Yves Béhar of FuseProject announced his new product last month at the Greener Gadgets conference in New York, a cute, green car aimed for developing nation civiliatns.

Inspired by what he learned as the industrial designer on the One Laptop Per Child (OLPC) project, Béhar presented a similarly conceived bare-bones automobile concept whose flexible design encourages do-it-yourself modification. Intended for dirt roads and in areas of undependable or no power infrastructure, the car is projected to have electrically driven wheels, but to accept various power plants. These might include batteries and charger, a small internal combustion engine, a hybrid system or even — in a scientifically over-optimistic suggestion — solar panels.

Just as the OLPC computer is customizable to encourage children to expand its utility, Béhar says, he made the car “hackable” so it could be powered and configured in any number of ways and even serve as a de facto portable generator.

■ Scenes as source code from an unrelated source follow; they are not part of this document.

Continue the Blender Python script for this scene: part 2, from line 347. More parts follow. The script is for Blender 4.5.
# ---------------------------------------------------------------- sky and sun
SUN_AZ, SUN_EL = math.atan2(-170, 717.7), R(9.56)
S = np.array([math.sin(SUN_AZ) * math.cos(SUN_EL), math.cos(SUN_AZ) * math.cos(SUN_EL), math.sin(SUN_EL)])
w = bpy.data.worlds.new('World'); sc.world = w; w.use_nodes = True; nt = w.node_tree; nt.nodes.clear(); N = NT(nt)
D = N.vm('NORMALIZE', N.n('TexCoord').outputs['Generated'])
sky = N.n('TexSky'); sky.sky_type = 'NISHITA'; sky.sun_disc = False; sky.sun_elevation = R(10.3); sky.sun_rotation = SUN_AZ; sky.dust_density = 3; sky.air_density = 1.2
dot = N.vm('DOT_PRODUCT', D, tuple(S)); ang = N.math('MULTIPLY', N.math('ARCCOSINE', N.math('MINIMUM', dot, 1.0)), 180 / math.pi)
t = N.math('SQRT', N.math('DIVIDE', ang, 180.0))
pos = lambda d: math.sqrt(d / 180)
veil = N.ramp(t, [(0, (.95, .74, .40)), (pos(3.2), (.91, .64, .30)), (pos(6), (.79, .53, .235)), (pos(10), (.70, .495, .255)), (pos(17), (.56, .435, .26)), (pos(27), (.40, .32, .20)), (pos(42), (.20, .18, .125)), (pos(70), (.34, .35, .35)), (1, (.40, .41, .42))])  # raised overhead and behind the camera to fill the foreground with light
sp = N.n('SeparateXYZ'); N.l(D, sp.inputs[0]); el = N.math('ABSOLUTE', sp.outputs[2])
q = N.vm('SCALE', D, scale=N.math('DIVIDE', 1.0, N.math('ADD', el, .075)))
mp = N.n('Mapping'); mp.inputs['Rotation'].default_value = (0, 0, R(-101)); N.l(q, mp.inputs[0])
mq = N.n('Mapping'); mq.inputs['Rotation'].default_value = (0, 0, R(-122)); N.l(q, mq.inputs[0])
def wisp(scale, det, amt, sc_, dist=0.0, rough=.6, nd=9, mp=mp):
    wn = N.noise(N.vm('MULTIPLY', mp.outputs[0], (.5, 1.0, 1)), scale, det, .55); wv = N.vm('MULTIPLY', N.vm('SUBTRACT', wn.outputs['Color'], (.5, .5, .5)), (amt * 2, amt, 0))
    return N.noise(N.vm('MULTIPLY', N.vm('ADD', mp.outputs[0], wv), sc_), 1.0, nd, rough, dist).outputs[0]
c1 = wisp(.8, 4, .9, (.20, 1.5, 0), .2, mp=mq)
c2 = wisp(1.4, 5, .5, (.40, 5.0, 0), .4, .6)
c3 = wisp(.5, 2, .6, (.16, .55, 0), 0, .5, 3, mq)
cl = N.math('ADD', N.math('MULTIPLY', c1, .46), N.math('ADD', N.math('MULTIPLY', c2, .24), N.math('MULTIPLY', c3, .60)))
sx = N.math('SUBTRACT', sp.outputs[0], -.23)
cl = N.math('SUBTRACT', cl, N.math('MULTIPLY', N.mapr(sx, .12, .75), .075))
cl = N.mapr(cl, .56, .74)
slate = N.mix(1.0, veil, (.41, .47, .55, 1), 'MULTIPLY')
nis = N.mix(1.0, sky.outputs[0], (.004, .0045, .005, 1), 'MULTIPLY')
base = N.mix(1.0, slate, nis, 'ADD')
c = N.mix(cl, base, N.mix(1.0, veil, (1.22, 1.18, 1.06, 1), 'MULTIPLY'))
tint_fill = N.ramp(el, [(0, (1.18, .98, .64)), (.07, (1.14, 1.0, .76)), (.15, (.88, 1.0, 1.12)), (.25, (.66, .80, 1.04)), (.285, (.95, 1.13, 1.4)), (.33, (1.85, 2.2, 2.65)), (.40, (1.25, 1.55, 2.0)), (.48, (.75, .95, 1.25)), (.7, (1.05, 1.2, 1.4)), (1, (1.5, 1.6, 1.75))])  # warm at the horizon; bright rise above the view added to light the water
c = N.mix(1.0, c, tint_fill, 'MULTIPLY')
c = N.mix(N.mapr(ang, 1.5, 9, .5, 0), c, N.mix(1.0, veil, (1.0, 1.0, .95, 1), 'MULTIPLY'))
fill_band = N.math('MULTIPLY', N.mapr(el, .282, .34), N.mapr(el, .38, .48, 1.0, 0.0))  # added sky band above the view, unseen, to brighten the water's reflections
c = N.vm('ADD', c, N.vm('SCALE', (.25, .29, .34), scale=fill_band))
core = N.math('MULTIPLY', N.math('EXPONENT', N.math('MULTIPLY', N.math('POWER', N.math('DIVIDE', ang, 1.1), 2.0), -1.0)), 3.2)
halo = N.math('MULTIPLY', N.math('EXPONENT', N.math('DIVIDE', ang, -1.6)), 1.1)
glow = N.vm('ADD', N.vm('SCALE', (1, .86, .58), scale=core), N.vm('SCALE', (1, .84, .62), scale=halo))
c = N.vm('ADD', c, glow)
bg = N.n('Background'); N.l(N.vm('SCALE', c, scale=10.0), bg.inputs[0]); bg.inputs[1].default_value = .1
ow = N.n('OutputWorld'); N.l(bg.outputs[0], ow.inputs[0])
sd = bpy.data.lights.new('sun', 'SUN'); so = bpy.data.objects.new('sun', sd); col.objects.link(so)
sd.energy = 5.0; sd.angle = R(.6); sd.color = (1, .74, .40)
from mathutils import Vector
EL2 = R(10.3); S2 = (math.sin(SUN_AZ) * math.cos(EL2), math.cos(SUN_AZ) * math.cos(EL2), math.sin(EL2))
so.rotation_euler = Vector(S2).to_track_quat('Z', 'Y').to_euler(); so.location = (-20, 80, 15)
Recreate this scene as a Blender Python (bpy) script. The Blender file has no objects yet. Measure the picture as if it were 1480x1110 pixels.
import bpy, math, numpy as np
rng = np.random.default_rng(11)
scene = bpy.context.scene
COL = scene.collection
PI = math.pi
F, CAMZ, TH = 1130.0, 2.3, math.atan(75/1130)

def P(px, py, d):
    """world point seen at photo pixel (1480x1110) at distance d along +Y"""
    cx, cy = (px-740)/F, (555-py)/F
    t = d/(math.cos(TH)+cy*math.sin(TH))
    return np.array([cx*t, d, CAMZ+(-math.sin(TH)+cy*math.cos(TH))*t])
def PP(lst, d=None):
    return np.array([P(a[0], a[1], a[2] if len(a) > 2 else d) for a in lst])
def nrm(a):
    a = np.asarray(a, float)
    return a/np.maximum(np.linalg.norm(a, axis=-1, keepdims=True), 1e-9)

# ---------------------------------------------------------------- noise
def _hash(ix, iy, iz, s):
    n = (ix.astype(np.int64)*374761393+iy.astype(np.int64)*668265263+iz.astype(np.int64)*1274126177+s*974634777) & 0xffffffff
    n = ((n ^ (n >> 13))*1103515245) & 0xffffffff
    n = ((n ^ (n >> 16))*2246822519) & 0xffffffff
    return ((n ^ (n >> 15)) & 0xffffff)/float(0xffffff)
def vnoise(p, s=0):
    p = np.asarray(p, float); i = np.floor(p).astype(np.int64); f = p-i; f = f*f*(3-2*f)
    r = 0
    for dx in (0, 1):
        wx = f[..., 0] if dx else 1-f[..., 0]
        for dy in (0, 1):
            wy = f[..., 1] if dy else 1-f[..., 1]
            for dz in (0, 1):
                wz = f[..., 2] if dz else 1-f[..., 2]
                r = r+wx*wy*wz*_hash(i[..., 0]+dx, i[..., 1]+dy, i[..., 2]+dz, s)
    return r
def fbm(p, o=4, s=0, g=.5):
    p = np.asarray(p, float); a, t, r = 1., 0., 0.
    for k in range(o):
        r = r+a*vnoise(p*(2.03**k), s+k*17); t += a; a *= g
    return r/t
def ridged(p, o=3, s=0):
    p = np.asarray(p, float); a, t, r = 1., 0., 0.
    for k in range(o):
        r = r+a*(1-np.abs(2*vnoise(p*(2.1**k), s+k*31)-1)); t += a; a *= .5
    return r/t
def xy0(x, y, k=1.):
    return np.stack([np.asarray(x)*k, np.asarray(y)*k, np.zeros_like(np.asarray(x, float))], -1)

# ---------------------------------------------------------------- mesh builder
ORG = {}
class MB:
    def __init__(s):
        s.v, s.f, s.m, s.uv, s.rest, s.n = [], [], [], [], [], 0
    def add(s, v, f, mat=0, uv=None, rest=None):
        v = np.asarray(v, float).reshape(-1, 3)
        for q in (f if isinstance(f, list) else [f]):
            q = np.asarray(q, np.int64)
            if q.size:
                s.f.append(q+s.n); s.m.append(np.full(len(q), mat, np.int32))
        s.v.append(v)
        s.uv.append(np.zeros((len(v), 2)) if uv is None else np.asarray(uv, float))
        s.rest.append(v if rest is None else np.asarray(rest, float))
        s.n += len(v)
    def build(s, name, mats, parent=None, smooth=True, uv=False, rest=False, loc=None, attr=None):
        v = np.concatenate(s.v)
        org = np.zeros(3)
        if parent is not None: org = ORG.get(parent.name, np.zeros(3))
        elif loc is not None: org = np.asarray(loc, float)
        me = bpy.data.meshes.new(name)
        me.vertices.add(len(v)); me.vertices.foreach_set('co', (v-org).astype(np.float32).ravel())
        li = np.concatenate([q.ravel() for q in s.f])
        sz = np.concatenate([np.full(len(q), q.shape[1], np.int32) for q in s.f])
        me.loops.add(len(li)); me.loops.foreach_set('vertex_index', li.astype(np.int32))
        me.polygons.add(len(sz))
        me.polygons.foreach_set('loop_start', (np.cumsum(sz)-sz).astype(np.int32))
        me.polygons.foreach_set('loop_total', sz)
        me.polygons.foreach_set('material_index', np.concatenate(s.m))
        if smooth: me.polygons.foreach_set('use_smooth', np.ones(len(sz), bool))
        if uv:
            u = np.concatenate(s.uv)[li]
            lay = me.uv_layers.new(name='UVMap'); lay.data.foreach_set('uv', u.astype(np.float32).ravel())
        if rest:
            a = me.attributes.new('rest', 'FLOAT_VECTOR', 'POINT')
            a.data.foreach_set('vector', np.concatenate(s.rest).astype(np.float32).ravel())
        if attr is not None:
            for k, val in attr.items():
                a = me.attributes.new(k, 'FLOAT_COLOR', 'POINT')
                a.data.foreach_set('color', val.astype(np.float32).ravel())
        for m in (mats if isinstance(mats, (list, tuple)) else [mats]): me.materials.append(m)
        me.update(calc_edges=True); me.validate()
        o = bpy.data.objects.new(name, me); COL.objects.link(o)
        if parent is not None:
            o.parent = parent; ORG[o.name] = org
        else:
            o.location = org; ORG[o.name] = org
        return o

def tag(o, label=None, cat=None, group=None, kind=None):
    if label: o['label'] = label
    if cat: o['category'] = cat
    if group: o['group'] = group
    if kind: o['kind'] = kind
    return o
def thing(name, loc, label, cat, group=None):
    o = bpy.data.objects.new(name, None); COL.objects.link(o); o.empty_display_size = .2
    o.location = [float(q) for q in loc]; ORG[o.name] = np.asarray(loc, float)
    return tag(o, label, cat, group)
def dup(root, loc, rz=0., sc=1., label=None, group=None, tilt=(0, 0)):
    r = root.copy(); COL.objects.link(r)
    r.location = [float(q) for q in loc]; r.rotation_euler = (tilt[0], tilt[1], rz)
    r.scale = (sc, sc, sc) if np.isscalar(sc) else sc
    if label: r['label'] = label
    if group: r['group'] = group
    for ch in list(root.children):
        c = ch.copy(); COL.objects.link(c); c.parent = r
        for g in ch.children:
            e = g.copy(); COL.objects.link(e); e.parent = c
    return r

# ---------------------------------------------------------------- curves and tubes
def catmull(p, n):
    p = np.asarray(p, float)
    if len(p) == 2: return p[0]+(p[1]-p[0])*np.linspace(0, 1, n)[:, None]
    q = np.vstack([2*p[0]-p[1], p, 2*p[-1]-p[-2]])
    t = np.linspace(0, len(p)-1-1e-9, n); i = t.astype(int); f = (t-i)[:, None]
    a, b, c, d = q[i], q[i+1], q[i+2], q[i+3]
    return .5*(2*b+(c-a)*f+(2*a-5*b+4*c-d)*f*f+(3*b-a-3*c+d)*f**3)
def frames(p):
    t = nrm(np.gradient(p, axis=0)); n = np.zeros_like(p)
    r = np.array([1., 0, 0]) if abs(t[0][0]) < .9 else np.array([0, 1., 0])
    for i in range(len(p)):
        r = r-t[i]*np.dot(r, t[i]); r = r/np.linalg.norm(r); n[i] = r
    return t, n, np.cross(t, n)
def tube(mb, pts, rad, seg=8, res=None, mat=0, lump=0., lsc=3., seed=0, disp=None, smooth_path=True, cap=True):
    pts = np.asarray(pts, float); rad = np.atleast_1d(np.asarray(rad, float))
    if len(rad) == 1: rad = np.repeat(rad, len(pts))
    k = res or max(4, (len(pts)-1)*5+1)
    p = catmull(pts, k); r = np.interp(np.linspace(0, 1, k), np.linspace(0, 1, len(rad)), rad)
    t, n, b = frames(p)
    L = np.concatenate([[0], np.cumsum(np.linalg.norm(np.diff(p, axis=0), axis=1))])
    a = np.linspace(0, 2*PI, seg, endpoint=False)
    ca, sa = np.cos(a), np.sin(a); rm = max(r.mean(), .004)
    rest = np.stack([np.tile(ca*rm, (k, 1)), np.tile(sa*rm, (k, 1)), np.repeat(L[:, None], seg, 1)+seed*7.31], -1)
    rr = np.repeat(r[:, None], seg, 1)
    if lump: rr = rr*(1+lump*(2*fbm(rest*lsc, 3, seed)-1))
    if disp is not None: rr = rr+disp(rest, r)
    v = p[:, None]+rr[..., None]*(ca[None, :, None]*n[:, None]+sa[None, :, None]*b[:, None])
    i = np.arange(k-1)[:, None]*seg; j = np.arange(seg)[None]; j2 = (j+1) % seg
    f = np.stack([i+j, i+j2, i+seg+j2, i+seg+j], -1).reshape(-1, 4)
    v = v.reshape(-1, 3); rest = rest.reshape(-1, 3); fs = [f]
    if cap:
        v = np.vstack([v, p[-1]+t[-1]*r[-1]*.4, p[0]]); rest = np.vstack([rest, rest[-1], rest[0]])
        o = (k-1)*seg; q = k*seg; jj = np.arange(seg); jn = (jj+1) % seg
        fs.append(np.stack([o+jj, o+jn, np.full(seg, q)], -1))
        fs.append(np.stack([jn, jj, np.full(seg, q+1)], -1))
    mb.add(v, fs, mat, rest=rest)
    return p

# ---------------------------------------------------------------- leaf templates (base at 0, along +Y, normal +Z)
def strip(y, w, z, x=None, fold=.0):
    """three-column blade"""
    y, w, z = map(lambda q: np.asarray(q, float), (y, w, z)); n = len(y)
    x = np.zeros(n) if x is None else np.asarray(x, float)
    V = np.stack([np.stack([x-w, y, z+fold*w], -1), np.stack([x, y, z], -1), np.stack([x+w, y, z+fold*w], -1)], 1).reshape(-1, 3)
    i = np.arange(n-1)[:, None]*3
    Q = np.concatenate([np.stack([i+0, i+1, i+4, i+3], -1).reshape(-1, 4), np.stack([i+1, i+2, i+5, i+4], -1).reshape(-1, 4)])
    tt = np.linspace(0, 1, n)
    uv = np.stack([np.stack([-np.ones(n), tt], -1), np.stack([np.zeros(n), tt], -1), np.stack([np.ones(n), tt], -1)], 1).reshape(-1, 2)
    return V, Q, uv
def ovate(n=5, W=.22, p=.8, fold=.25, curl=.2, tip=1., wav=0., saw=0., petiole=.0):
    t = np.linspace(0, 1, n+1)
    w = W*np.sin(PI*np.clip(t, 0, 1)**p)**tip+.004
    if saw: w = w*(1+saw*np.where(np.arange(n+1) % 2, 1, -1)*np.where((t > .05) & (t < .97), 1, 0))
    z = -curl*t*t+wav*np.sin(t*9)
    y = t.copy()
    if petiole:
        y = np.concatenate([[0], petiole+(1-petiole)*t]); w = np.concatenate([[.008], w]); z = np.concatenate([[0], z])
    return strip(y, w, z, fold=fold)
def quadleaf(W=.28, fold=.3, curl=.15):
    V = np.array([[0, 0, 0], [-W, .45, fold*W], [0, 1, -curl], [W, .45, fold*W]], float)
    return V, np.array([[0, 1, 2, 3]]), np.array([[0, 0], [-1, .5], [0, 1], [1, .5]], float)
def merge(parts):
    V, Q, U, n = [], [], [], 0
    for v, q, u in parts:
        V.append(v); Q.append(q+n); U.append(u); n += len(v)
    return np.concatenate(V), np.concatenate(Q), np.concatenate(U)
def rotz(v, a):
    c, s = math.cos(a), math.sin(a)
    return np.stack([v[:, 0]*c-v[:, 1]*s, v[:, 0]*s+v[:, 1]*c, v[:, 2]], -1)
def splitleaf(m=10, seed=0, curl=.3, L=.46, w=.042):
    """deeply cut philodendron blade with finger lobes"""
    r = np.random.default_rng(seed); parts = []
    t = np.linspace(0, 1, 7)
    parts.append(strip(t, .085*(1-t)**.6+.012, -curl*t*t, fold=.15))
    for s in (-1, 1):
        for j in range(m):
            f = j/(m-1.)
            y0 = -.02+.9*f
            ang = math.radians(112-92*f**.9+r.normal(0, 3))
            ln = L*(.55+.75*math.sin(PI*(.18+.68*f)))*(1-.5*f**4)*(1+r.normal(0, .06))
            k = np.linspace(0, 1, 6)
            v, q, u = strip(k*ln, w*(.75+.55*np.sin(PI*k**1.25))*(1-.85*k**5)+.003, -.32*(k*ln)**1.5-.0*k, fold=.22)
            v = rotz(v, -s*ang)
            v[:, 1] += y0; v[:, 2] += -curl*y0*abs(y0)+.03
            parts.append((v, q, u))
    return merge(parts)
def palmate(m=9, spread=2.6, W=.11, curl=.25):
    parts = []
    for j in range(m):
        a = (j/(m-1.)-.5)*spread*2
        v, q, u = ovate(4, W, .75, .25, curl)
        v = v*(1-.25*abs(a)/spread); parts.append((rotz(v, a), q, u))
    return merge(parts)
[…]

The front and rear forms are symmetrical, for easier and cheaper fabrication.

Intended as a set of ideas — a schematic and not a literal blueprint — Béhar’s “people’s car” was inspired by the Citroën 2CV (“Deux Chevaux”), the legendary French peasant car conceived for farmers to carry crops to market over dirt roads… Béhar has continued this modularity with sketches of his little car transformed into a taxi, truck and ambulance.”